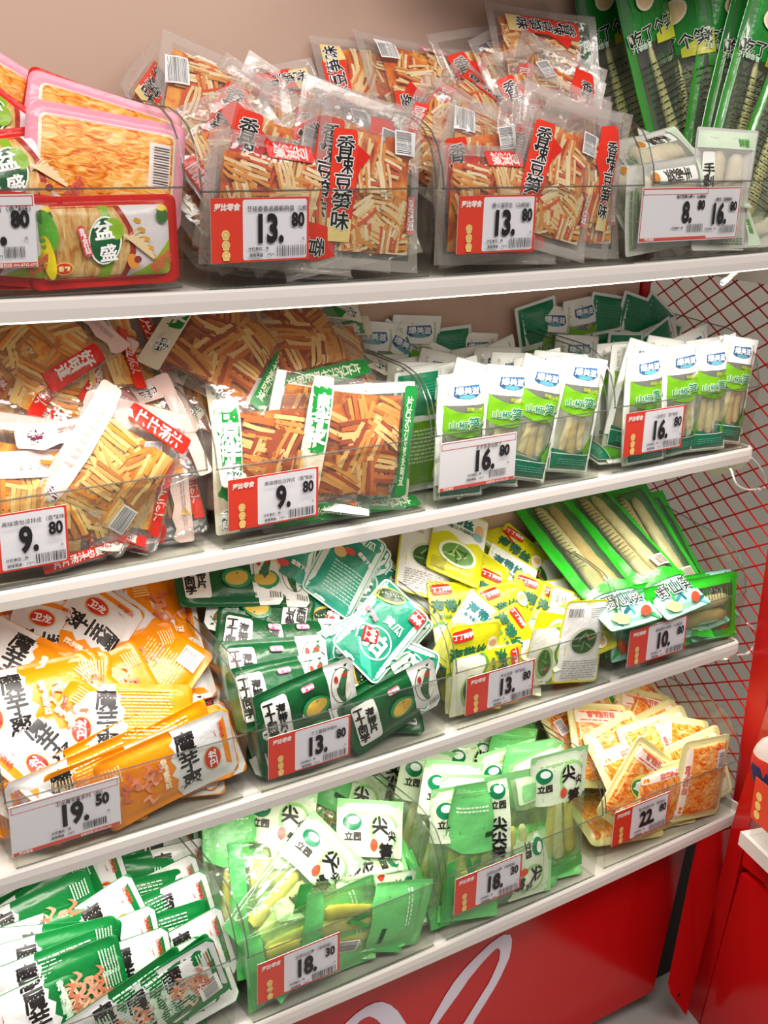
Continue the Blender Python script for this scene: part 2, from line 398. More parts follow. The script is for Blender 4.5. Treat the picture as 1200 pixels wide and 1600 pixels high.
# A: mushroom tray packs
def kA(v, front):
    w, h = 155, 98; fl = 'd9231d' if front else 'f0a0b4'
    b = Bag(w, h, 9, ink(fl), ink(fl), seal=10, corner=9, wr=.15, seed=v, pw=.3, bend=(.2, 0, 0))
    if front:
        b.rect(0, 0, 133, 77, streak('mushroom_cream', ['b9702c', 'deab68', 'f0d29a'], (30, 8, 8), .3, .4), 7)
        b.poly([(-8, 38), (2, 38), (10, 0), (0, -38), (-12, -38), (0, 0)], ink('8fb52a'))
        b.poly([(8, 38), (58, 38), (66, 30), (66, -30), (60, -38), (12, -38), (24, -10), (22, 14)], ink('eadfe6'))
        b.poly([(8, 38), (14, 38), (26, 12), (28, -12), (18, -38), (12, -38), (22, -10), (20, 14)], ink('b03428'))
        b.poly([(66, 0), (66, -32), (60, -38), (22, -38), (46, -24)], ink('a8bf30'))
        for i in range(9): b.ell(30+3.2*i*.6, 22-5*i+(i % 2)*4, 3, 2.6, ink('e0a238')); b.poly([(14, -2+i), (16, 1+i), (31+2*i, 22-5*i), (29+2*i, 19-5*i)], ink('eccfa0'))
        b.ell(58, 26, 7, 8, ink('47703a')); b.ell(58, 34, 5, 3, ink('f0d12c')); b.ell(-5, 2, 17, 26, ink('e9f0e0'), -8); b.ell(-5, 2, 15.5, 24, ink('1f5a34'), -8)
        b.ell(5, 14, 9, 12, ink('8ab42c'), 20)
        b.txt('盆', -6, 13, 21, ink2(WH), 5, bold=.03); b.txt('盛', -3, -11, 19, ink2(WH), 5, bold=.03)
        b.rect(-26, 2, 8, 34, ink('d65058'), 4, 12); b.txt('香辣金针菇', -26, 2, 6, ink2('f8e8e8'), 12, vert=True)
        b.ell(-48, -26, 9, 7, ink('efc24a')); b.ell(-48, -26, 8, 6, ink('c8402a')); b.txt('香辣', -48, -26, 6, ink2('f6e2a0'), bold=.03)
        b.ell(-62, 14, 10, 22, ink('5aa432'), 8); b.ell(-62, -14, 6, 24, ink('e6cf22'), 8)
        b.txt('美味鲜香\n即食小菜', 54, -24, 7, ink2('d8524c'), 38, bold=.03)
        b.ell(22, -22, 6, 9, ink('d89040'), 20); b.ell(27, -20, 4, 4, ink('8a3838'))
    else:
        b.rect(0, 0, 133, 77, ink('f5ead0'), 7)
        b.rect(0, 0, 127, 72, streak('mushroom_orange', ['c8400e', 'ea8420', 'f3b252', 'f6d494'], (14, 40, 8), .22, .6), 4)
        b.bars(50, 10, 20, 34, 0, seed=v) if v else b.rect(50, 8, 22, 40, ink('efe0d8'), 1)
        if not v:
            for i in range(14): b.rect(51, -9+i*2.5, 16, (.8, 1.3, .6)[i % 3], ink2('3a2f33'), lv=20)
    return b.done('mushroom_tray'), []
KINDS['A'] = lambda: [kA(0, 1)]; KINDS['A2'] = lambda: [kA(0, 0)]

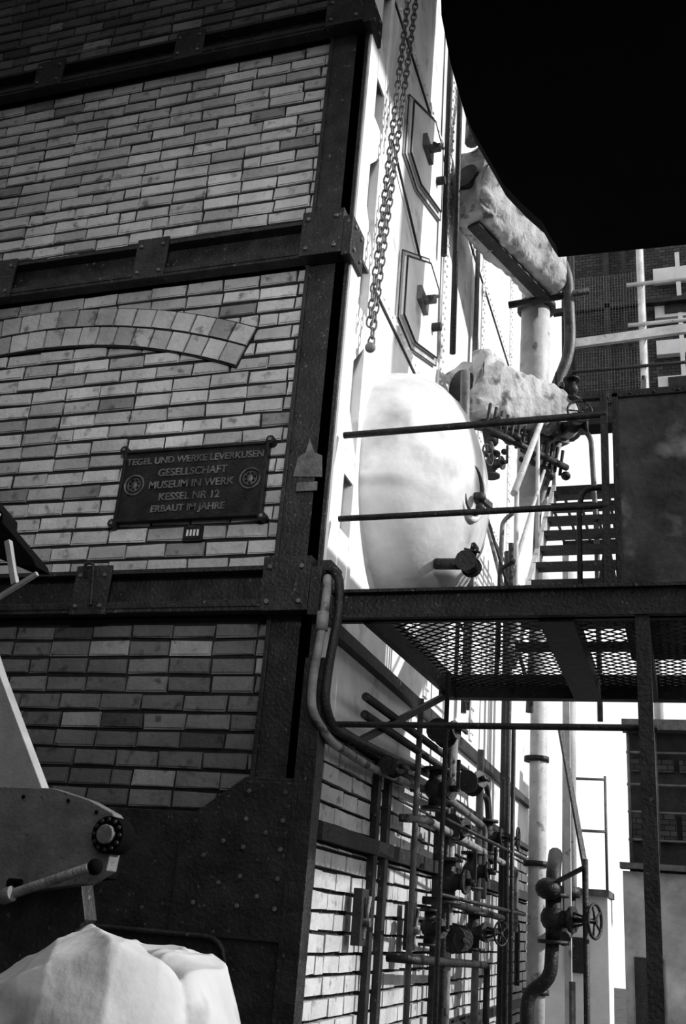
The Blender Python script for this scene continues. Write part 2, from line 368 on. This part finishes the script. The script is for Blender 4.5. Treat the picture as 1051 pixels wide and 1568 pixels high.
--
The request: Go through the entries above and output them exactly, without pictures.

Reply to the exercise:
Continue the Blender Python script for this scene: part 2, from line 398. More parts follow. The script is for Blender 4.5. Treat the picture as 1200 pixels wide and 1600 pixels high.
# A: mushroom tray packs
def kA(v, front):
    w, h = 155, 98; fl = 'd9231d' if front else 'f0a0b4'
    b = Bag(w, h, 9, ink(fl), ink(fl), seal=10, corner=9, wr=.15, seed=v, pw=.3, bend=(.2, 0, 0))
    if front:
        b.rect(0, 0, 133, 77, streak('mushroom_cream', ['b9702c', 'deab68', 'f0d29a'], (30, 8, 8), .3, .4), 7)
        b.poly([(-8, 38), (2, 38), (10, 0), (0, -38), (-12, -38), (0, 0)], ink('8fb52a'))
        b.poly([(8, 38), (58, 38), (66, 30), (66, -30), (60, -38), (12, -38), (24, -10), (22, 14)], ink('eadfe6'))
        b.poly([(8, 38), (14, 38), (26, 12), (28, -12), (18, -38), (12, -38), (22, -10), (20, 14)], ink('b03428'))
        b.poly([(66, 0), (66, -32), (60, -38), (22, -38), (46, -24)], ink('a8bf30'))
        for i in range(9): b.ell(30+3.2*i*.6, 22-5*i+(i % 2)*4, 3, 2.6, ink('e0a238')); b.poly([(14, -2+i), (16, 1+i), (31+2*i, 22-5*i), (29+2*i, 19-5*i)], ink('eccfa0'))
        b.ell(58, 26, 7, 8, ink('47703a')); b.ell(58, 34, 5, 3, ink('f0d12c')); b.ell(-5, 2, 17, 26, ink('e9f0e0'), -8); b.ell(-5, 2, 15.5, 24, ink('1f5a34'), -8)
        b.ell(5, 14, 9, 12, ink('8ab42c'), 20)
        b.txt('盆', -6, 13, 21, ink2(WH), 5, bold=.03); b.txt('盛', -3, -11, 19, ink2(WH), 5, bold=.03)
        b.rect(-26, 2, 8, 34, ink('d65058'), 4, 12); b.txt('香辣金针菇', -26, 2, 6, ink2('f8e8e8'), 12, vert=True)
        b.ell(-48, -26, 9, 7, ink('efc24a')); b.ell(-48, -26, 8, 6, ink('c8402a')); b.txt('香辣', -48, -26, 6, ink2('f6e2a0'), bold=.03)
        b.ell(-62, 14, 10, 22, ink('5aa432'), 8); b.ell(-62, -14, 6, 24, ink('e6cf22'), 8)
        b.txt('美味鲜香\n即食小菜', 54, -24, 7, ink2('d8524c'), 38, bold=.03)
        b.ell(22, -22, 6, 9, ink('d89040'), 20); b.ell(27, -20, 4, 4, ink('8a3838'))
    else:
        b.rect(0, 0, 133, 77, ink('f5ead0'), 7)
        b.rect(0, 0, 127, 72, streak('mushroom_orange', ['c8400e', 'ea8420', 'f3b252', 'f6d494'], (14, 40, 8), .22, .6), 4)
        b.bars(50, 10, 20, 34, 0, seed=v) if v else b.rect(50, 8, 22, 40, ink('efe0d8'), 1)
        if not v:
            for i in range(14): b.rect(51, -9+i*2.5, 16, (.8, 1.3, .6)[i % 3], ink2('3a2f33'), lv=20)
    return b.done('mushroom_tray'), []
KINDS['A'] = lambda: [kA(0, 1)]; KINDS['A2'] = lambda: [kA(0, 0)]

The Blender Python script for this scene continues. Write part 2, from line 368 on. This part finishes the script. The script is for Blender 4.5. Treat the picture as 1051 pixels wide and 1568 pixels high.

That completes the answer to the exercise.